China automaker BYD sees 2017 profit down as much as 20 pct

SHANGHAI, Oct 29 (Reuters) - Chinese automaker BYD Co Ltd , backed by Warren Buffett’s Berkshire Hathaway Inc, said on Sunday that its annual profit would likely fall by as much as a fifth amid rising competition in the hybrid and electric car markets.

China has set strict targets for carmakers to shift to so-called new-energy vehicles (NEVs), triggering a rush of companies looking to tap into potential demand for less-polluting cars in the world’s biggest auto market.

BYD, which has invested heavily in hybrid and electric vehicles, forecast full-year net profit would fall by between 15.1 percent to 20 percent to a range of 4.04 billion yuan ($607.54 million) to 4.29 billion yuan, it said in filings on the Hong Kong and Shenzhen stock exchanges.

Net profit in 2016 rose 80 percent to 5 billion yuan.

China has signalled a long-term aim to shift towards new-energy vehicles, but has also been phasing out subsidies for the market, raising concerns from some automakers that consumer demand alone will not be enough to drive sales.

China’s overall car market has also slowed this year after a tax break for smaller cars was cut back.

BYD said January-September net profit fell 23.8 percent to 2.79 billion yuan.
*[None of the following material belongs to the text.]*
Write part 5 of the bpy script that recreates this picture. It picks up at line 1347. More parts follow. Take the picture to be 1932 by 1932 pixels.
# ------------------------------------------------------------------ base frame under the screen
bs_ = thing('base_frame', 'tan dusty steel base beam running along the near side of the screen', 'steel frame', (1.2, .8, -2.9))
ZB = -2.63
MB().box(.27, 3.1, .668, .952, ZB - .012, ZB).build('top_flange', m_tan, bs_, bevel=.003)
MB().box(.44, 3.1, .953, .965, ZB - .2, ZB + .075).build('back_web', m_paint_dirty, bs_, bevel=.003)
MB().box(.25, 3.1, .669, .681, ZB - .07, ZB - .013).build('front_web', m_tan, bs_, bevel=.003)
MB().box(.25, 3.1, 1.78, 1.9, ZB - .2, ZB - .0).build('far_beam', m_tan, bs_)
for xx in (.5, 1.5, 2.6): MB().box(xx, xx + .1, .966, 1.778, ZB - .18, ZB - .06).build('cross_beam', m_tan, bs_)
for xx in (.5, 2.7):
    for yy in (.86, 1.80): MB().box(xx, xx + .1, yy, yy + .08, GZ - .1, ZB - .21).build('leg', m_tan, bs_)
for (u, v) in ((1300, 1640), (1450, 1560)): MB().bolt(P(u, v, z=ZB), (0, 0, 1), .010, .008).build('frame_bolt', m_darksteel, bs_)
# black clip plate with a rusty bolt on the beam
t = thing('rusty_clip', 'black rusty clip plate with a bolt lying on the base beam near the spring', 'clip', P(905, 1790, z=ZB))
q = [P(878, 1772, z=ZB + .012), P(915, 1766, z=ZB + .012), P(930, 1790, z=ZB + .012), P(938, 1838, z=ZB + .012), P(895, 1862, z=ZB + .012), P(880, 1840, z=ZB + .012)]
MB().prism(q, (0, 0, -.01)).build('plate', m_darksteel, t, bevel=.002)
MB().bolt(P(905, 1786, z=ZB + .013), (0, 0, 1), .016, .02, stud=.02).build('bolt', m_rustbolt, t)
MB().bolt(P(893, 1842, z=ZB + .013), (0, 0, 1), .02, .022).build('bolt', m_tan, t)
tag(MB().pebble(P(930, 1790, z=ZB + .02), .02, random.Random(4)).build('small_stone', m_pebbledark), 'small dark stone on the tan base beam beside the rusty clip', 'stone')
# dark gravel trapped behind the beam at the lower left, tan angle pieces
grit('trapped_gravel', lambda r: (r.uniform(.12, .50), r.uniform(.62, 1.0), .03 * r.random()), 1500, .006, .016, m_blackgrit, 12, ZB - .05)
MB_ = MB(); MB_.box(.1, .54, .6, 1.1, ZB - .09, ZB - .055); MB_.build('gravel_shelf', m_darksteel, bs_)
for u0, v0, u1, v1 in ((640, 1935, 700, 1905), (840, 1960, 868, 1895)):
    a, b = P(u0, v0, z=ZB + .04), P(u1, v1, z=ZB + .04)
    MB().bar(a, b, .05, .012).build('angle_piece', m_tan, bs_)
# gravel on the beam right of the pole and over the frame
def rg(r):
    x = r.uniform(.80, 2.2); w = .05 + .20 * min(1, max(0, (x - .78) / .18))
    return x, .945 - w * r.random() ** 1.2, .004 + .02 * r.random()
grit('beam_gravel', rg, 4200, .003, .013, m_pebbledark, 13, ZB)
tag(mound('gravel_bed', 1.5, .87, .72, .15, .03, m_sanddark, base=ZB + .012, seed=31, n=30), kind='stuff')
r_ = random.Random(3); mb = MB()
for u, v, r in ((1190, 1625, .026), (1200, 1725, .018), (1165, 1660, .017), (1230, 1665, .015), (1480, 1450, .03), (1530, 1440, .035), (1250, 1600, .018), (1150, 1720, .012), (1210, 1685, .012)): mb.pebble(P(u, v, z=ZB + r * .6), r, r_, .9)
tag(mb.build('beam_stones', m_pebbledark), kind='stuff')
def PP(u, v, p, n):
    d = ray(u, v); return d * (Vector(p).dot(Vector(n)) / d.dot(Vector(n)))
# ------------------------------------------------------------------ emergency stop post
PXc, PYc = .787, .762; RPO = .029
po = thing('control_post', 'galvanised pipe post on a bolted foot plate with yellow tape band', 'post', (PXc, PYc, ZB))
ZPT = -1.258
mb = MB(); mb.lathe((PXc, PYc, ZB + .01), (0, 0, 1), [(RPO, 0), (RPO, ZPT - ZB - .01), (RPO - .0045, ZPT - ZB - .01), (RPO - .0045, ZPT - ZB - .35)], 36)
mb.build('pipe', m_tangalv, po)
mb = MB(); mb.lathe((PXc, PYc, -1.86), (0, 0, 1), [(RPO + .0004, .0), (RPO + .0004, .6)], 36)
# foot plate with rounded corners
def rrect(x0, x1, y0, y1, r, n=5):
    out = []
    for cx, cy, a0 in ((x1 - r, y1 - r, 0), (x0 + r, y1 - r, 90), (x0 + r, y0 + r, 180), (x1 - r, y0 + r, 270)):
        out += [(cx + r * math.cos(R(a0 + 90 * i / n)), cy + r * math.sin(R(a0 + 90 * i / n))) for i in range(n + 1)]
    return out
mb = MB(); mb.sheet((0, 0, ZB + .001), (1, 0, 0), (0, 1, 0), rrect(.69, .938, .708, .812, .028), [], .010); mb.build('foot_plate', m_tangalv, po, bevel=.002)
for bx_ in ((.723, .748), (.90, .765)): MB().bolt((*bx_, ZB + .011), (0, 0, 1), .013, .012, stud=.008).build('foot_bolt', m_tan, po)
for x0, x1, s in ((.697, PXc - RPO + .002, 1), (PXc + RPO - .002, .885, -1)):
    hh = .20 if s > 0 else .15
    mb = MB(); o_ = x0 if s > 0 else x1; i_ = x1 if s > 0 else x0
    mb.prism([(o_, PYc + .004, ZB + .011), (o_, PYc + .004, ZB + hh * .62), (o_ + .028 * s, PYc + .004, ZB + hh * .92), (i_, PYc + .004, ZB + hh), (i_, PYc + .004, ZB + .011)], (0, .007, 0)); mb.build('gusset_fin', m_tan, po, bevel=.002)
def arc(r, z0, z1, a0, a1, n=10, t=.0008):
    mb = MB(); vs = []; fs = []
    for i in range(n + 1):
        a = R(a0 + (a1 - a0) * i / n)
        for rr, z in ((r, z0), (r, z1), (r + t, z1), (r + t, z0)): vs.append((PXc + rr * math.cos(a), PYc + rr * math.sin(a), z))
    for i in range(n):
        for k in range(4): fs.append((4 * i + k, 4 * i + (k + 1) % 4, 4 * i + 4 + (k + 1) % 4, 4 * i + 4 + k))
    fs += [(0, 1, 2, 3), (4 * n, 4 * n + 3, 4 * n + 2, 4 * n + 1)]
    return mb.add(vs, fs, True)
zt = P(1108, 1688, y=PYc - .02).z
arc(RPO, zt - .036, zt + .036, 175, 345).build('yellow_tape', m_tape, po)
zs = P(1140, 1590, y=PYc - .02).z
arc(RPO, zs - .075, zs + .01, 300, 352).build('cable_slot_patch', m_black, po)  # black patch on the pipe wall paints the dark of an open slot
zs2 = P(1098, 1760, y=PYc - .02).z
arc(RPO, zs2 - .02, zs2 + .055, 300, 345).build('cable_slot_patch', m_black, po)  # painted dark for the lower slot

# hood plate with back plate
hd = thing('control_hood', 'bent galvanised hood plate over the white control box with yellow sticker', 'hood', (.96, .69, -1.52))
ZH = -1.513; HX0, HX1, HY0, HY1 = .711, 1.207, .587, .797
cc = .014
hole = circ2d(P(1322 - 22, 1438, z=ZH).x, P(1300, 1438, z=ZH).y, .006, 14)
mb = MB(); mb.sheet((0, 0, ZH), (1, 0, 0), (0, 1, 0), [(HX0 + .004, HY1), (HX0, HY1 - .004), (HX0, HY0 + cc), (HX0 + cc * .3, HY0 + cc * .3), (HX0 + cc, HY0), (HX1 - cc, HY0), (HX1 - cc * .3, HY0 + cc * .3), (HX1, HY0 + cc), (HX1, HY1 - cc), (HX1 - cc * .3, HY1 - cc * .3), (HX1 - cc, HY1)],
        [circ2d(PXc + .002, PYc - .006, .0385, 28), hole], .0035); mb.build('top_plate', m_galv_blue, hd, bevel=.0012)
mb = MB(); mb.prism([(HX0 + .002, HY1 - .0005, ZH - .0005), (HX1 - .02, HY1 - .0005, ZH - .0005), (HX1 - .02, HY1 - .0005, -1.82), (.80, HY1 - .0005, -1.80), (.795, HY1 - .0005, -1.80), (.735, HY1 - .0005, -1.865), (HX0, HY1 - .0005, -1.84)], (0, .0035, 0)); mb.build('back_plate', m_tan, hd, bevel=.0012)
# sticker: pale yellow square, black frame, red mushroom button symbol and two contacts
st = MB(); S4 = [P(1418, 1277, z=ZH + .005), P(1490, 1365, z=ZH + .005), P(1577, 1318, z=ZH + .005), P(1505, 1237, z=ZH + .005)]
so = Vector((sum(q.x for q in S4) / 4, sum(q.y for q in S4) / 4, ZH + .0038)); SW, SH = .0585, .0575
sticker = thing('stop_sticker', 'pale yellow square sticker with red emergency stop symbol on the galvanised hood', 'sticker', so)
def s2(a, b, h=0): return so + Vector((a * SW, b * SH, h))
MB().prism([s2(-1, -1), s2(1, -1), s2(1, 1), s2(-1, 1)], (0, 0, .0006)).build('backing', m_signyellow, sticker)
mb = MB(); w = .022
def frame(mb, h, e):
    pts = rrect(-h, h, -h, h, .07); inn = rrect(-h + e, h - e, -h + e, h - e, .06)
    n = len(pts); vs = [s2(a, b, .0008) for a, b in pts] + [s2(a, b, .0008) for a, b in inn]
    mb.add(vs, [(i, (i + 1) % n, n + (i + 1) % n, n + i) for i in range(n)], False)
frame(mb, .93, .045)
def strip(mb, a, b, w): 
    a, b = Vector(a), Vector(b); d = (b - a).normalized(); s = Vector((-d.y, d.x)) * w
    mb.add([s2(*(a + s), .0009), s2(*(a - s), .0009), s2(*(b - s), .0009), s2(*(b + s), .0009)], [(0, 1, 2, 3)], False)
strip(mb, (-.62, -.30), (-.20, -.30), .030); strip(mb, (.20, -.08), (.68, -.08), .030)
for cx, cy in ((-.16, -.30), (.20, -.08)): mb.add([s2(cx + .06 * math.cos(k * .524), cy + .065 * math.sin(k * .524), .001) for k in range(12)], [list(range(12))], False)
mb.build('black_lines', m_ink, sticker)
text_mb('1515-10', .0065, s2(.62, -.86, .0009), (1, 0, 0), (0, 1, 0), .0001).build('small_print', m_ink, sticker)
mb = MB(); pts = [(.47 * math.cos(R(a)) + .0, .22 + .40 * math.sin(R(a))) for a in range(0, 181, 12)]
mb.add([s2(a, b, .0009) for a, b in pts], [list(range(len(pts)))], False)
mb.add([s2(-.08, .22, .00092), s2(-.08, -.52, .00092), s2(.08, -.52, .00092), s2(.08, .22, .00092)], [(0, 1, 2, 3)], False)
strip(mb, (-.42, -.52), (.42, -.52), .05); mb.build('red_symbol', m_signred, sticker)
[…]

In August it had forecast a drop of roughly 20 percent to 25 percent. Third-quarter net profit fell 23.9 percent from a year earlier to 1.07 billion yuan.

Sales of new-energy vehicles in the wider China market in January-September totalled 398,000, up 37.7 percent from 2016, industry data showed. The country is on track to meet a sales target of 700,000 NEVs this year.